Certainly when I am foraging I begin to move through a landscape in a different way, zigzagging across pathways, scouring edges, looking over hedgerows. How were the birds, animals and insects moving around, foraging their way through nature's bounty? What lines do their paths make?
| The track of Eduardo the magpie |
Paul thought the idea followed the non-digital idea too, he described my pictures of tracks as non-digital geopositioning, using string and cocktail sticks.
What I was discovering about the behaviour of creatures was fascinating to me, so for my Fruit Routes walk I decided to introduce the idea of tracking creatures to the group of walkers.

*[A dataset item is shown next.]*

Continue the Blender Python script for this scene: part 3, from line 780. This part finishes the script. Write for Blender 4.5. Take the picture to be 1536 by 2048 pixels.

We had a great response, around 20 people turned up for the walk. I had made small tracking bags with lo-tech kit in them for tracking: string, pegs, a pencil and a label. I explained how to track things and sent them off in small teams to see what they could find.
| The path of a bumble bee |
| An ant walking a leaf |
| Wasps in flight |
Following on from this idea of moving differently, Anne-Marie then asked the groups to lead each other blindfolded through the trees.
I watched them as they wandered around, crisscrossing the path so that they could find things to touch and smell. Had we tracked the blindfold-walkers paths I think they would have been surprised how much ground they covered!
Eventually we all found our way back to the Fruit Routes shed to eat soup and drink apple juice freshly made in the press.
I loved the tracking day and I will have to do this again. Thanks very much to Anne-Marie for asking me to be a part of it.